# Problem description
Restate the opening lines of the material below word for word, stopping after the line that contains "COL = scene.collection".

# Information provided
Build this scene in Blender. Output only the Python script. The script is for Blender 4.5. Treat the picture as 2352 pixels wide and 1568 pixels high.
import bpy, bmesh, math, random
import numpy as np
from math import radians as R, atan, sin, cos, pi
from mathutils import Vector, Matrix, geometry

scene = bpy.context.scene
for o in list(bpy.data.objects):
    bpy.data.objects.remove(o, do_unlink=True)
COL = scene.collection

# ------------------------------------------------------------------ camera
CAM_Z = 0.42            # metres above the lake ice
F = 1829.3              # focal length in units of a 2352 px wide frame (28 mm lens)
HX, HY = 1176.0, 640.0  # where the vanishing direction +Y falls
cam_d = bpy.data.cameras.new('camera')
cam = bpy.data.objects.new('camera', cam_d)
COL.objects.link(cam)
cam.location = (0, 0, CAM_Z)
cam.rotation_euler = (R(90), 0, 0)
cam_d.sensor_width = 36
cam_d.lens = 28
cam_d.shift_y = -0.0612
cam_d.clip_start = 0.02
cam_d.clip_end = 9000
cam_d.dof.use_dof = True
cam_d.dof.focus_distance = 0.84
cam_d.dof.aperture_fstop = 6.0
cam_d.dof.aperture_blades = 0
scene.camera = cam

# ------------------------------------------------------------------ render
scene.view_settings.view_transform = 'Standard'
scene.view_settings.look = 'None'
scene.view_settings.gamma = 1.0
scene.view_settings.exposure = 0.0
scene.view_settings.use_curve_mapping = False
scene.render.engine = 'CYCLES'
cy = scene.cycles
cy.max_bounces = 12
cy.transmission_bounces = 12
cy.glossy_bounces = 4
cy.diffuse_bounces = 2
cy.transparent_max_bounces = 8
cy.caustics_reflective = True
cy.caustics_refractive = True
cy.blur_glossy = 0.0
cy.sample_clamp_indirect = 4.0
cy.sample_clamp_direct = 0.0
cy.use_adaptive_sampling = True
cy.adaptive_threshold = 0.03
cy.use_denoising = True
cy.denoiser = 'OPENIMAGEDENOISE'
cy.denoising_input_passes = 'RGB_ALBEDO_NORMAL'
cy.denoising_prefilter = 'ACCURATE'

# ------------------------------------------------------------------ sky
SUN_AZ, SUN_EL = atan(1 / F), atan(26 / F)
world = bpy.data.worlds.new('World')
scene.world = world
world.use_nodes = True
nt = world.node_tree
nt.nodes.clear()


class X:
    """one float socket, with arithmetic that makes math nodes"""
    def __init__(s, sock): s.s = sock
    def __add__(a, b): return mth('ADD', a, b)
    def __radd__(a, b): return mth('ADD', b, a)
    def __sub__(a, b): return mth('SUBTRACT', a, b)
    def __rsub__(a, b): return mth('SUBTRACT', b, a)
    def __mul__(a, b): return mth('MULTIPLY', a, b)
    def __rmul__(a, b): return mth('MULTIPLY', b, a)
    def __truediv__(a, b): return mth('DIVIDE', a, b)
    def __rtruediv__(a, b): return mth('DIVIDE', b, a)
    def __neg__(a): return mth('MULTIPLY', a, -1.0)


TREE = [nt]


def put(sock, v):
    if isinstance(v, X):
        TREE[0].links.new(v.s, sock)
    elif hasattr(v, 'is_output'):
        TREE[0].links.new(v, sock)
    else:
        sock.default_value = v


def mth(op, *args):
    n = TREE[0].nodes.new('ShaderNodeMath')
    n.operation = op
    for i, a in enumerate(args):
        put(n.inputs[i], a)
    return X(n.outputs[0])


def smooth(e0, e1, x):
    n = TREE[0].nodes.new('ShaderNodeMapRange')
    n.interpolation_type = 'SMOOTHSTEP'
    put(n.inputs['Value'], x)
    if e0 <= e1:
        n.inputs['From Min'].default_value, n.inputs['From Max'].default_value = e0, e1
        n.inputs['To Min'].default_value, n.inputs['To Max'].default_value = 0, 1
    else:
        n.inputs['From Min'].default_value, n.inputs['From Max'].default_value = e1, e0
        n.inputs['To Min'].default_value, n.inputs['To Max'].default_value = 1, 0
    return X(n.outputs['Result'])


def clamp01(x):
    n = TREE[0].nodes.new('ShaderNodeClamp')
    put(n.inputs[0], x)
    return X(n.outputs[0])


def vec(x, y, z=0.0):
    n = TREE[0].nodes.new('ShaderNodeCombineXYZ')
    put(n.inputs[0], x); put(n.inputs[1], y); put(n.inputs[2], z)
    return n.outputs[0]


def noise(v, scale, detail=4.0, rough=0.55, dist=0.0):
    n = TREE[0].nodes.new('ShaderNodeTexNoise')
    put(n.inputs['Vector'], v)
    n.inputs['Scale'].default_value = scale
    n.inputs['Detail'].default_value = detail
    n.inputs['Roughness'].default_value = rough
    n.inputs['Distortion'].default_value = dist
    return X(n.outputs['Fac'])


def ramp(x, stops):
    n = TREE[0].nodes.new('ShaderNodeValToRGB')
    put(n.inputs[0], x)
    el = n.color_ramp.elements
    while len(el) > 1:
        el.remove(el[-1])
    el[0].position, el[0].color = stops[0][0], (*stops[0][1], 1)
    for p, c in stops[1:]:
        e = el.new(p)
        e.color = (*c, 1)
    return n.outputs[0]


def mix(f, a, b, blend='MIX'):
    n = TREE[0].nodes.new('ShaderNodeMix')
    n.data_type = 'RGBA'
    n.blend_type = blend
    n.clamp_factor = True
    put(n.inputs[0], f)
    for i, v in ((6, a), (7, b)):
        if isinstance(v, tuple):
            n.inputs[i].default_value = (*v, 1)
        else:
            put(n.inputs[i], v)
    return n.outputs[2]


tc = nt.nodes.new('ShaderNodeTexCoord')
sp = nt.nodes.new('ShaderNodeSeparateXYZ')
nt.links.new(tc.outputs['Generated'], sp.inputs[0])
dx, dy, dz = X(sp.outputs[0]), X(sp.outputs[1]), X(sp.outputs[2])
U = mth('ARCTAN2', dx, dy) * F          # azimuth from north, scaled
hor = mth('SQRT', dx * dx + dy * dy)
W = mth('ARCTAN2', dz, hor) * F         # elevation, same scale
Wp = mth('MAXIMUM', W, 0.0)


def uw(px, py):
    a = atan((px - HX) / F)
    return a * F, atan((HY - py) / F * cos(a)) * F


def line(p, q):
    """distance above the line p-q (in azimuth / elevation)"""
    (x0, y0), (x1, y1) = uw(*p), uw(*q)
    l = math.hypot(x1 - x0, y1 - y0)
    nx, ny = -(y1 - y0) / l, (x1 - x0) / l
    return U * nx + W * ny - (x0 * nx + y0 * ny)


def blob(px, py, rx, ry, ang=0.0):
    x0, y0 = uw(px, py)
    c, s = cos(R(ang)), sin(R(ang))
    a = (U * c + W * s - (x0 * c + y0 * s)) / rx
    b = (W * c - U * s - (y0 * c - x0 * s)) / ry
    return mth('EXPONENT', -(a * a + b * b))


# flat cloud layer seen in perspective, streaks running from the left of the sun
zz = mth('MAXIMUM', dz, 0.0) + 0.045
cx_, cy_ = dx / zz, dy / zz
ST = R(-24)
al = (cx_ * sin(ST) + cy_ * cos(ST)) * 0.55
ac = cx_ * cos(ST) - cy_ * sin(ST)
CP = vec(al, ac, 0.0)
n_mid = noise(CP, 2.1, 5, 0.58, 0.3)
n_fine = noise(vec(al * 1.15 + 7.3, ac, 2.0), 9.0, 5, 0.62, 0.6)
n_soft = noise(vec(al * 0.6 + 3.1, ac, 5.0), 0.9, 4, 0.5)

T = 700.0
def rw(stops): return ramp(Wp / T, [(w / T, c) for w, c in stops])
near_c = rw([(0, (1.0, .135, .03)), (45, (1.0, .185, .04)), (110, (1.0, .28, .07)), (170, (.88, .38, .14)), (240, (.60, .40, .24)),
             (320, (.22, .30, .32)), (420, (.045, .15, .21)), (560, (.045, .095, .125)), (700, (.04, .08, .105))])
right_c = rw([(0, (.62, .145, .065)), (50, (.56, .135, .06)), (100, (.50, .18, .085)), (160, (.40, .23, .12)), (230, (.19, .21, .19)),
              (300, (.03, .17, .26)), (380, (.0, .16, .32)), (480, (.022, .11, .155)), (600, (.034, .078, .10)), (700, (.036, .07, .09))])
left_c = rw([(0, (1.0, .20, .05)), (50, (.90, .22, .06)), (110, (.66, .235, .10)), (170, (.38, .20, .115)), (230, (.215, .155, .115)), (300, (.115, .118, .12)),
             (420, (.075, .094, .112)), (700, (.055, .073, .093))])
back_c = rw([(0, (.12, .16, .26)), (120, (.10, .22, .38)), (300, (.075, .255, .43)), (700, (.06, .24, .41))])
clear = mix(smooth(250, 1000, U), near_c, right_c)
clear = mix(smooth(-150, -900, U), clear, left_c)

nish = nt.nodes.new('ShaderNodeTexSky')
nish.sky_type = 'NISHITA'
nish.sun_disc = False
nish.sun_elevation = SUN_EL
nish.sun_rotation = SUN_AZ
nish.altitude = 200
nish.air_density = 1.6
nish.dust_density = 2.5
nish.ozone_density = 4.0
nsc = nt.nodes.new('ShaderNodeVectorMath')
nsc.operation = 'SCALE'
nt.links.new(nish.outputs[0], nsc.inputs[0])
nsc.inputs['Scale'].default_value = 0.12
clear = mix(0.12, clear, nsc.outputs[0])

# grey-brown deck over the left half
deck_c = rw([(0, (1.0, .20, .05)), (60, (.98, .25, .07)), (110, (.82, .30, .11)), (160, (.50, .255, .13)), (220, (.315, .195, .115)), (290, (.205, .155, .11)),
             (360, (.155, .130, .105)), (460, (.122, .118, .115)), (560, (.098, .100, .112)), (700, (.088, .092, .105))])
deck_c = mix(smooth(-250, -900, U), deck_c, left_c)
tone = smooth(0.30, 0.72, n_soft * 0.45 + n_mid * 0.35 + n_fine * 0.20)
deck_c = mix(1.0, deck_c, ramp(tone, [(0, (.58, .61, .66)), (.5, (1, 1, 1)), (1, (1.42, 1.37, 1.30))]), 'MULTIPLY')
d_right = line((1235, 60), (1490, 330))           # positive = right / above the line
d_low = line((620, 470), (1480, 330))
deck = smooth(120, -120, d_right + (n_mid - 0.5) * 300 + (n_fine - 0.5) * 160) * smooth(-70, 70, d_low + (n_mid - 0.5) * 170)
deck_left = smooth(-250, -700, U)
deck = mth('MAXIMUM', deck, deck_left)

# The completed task
Build this scene in Blender. Output only the Python script. The script is for Blender 4.5. Treat the picture as 2352 pixels wide and 1568 pixels high.
import bpy, bmesh, math, random
import numpy as np
from math import radians as R, atan, sin, cos, pi
from mathutils import Vector, Matrix, geometry

scene = bpy.context.scene
for o in list(bpy.data.objects):
    bpy.data.objects.remove(o, do_unlink=True)
COL = scene.collection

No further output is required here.